WHAT IS REQUIRED: Copy every line with the string "follow" in it.

================================

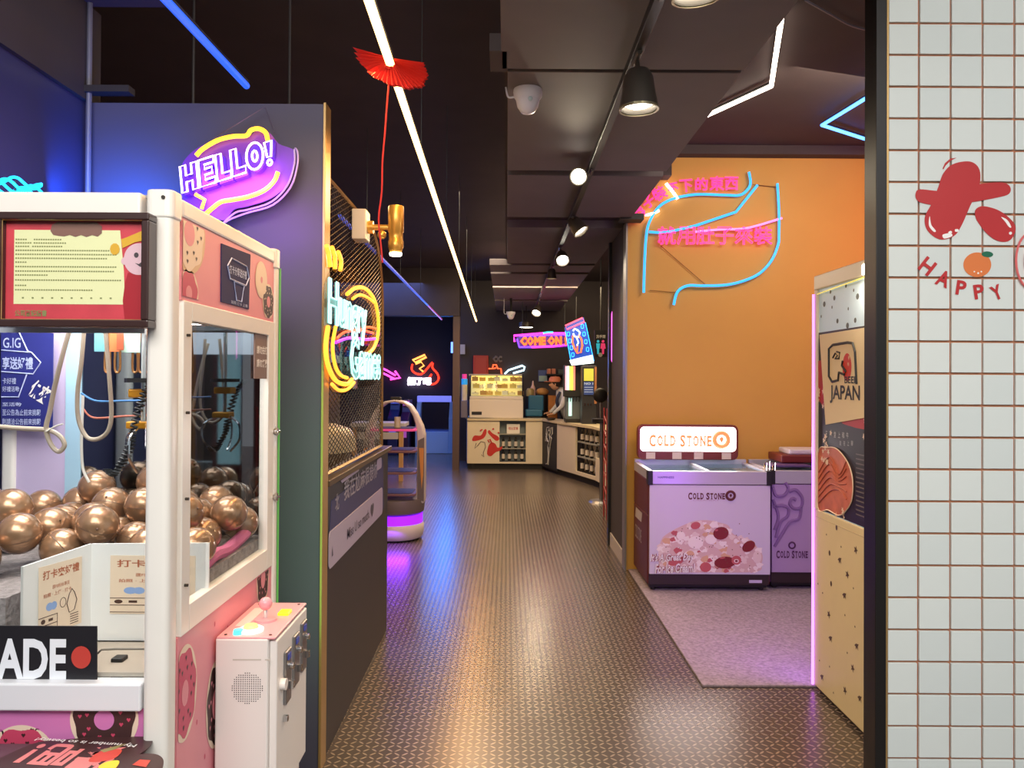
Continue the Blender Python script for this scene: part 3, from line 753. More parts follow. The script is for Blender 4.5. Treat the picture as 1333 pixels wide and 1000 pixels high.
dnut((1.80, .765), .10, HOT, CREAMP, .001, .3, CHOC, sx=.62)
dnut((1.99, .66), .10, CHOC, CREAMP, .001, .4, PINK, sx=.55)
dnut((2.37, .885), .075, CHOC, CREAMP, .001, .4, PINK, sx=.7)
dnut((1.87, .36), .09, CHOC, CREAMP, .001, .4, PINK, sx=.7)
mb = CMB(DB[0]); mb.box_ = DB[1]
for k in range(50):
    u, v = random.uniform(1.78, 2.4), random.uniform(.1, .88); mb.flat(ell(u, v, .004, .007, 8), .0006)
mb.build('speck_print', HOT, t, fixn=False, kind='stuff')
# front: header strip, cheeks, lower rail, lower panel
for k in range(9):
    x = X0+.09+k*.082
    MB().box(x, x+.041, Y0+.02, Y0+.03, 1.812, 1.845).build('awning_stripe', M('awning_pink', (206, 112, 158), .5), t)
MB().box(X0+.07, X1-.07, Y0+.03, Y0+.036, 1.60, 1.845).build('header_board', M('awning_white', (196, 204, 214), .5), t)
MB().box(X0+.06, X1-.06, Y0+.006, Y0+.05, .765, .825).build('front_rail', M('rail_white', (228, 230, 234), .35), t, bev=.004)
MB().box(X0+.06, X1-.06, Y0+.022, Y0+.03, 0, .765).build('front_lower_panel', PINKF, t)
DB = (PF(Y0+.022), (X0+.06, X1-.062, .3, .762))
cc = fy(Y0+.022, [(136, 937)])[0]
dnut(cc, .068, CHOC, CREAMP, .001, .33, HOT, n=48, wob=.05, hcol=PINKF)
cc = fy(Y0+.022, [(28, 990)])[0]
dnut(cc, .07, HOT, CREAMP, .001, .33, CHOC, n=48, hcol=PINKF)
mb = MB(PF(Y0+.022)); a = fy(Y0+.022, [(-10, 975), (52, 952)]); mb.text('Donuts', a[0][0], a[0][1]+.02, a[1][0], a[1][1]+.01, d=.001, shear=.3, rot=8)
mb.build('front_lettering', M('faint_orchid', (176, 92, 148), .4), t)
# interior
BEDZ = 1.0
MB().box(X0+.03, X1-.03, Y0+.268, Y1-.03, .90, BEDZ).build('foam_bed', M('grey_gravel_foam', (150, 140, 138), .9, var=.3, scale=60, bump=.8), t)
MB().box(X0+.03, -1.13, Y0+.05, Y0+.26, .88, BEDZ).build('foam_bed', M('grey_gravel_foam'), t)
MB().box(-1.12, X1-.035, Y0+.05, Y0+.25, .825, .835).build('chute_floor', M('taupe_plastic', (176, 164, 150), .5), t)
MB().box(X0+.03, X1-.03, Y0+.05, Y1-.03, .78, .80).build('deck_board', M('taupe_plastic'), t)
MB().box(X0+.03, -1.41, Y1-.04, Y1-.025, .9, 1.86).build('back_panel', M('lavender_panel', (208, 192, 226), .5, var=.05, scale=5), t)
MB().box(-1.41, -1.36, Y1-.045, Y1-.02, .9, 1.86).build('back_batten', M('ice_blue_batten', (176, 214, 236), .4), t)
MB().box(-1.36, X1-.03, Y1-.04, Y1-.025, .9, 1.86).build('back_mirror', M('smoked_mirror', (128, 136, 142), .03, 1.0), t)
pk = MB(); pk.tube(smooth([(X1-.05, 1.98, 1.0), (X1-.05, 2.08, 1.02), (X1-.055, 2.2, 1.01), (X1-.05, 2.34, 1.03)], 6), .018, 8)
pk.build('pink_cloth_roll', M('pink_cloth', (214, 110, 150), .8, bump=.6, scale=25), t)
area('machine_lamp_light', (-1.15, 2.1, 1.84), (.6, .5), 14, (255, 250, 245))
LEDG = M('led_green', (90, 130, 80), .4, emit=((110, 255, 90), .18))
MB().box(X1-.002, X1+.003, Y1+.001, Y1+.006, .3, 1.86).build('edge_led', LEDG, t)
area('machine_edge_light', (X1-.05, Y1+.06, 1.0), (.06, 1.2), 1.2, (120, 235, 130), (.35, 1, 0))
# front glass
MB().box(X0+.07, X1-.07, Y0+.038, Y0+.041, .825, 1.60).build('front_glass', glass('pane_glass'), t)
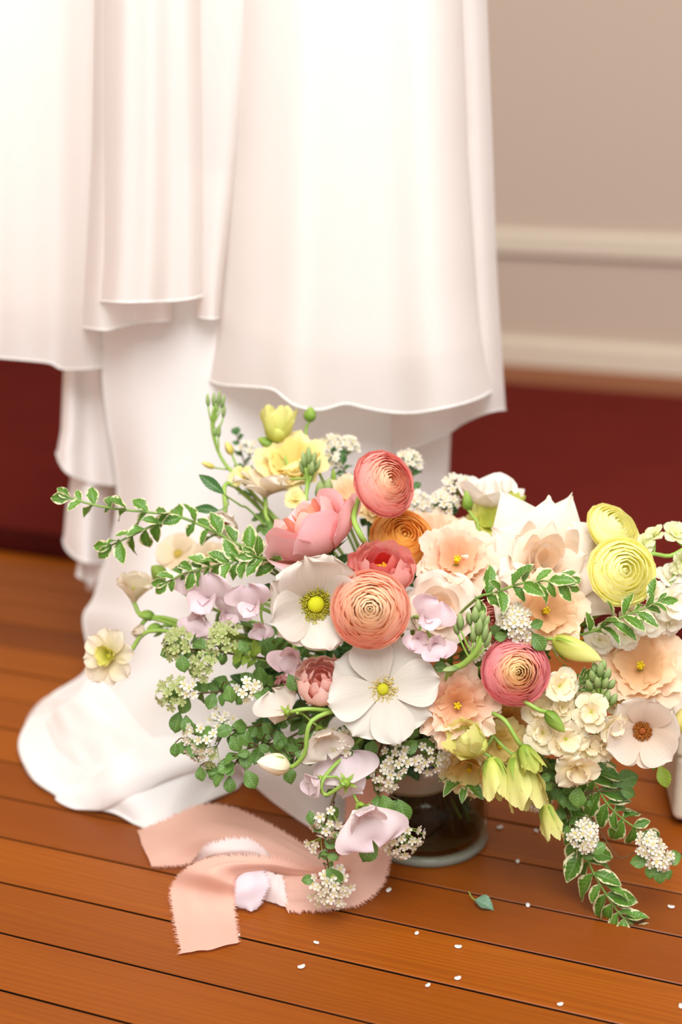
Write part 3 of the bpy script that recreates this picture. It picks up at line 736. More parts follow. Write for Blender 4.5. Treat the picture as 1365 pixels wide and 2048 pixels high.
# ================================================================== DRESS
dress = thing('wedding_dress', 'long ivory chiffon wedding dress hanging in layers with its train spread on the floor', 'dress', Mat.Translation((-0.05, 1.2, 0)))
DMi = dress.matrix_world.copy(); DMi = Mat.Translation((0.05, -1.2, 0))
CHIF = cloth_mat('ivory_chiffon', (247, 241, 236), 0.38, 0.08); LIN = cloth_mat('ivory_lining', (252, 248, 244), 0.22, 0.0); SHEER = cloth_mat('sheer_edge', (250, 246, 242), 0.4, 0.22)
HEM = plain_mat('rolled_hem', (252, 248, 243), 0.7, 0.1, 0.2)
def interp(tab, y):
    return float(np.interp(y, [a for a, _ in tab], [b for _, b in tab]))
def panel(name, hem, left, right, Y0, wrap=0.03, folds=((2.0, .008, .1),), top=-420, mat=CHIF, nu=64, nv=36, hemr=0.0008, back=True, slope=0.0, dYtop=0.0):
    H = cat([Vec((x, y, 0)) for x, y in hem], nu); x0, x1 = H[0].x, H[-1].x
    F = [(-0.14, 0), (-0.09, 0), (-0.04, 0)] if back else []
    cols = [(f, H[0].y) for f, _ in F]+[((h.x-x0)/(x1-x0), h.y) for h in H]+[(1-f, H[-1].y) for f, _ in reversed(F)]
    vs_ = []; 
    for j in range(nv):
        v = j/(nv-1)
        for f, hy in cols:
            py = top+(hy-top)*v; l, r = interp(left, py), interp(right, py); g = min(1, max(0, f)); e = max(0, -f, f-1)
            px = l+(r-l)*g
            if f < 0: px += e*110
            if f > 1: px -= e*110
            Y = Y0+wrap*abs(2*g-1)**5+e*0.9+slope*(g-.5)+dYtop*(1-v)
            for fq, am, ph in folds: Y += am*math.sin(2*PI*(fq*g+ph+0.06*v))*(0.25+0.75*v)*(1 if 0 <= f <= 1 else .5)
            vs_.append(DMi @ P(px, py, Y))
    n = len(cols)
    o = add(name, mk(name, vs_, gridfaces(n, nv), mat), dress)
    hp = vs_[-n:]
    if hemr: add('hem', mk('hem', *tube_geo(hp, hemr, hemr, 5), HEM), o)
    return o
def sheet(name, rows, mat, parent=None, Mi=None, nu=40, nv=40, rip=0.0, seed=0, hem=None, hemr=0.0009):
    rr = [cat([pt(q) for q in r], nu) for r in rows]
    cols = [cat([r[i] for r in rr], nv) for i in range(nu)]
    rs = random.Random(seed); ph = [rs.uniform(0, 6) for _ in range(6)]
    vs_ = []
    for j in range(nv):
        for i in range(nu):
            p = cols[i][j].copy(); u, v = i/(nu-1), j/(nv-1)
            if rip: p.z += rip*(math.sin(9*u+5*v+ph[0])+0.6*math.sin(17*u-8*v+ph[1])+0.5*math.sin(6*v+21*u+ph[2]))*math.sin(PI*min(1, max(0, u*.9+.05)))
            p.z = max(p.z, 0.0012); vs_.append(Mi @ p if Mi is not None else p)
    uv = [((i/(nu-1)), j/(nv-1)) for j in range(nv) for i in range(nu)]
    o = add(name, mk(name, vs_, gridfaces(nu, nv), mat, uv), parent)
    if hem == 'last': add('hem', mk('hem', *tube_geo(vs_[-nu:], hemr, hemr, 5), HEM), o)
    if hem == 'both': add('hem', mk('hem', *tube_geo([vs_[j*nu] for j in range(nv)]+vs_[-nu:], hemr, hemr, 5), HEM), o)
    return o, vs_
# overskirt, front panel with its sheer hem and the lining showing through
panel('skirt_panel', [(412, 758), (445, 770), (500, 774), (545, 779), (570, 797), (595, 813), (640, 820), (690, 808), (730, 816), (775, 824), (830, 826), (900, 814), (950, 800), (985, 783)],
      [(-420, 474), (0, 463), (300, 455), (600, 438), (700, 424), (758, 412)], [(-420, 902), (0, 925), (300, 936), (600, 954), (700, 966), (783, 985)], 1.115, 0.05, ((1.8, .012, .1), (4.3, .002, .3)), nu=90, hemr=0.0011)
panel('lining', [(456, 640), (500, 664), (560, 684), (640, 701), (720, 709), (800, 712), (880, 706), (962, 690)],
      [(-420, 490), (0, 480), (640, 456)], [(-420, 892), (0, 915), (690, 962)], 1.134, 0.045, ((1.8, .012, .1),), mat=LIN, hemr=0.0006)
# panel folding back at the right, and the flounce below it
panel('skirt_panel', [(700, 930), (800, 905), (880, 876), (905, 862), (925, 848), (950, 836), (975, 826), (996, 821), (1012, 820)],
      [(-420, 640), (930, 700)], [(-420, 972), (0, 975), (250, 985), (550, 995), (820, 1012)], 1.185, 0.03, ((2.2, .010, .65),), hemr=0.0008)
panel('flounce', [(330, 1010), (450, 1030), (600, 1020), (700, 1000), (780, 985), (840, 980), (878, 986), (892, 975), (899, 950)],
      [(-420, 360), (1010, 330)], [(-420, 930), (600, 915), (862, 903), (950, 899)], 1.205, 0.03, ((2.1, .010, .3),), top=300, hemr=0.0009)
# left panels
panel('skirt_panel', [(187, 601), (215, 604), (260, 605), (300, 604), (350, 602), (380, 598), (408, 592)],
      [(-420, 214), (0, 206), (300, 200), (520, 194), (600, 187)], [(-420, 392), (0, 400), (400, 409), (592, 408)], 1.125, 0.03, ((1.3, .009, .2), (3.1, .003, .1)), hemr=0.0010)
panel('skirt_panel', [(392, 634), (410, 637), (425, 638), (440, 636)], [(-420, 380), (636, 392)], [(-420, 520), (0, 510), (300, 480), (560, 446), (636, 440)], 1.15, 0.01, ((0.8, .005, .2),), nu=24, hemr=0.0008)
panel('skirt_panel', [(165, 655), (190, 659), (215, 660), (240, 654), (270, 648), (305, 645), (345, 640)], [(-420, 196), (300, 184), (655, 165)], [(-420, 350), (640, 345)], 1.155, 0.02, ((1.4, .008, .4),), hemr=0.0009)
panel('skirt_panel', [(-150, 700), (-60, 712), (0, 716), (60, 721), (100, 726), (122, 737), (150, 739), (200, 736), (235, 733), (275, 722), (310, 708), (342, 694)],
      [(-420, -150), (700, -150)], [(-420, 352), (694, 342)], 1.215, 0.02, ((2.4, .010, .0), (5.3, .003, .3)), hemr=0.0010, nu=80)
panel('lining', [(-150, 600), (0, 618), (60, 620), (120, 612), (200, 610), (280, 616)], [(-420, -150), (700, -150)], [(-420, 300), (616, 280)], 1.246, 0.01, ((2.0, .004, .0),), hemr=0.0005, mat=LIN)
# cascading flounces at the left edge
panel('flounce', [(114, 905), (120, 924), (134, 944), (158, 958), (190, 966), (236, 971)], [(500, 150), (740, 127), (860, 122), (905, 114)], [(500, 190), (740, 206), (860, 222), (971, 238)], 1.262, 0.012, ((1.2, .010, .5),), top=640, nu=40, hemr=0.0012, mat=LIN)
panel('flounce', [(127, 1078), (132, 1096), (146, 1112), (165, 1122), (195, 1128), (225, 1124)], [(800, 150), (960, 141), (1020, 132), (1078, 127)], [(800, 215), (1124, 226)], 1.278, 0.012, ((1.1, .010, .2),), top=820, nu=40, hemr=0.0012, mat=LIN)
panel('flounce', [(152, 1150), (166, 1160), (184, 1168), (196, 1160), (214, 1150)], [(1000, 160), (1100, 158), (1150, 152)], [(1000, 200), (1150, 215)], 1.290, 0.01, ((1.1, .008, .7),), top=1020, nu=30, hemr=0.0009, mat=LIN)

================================

FINAL ANSWER:
Continue the Blender Python script for this scene: part 3, from line 753. More parts follow. The script is for Blender 4.5. Treat the picture as 1333 pixels wide and 1000 pixels high.
Write part 3 of the bpy script that recreates this picture. It picks up at line 736. More parts follow. Write for Blender 4.5. Treat the picture as 1365 pixels wide and 2048 pixels high.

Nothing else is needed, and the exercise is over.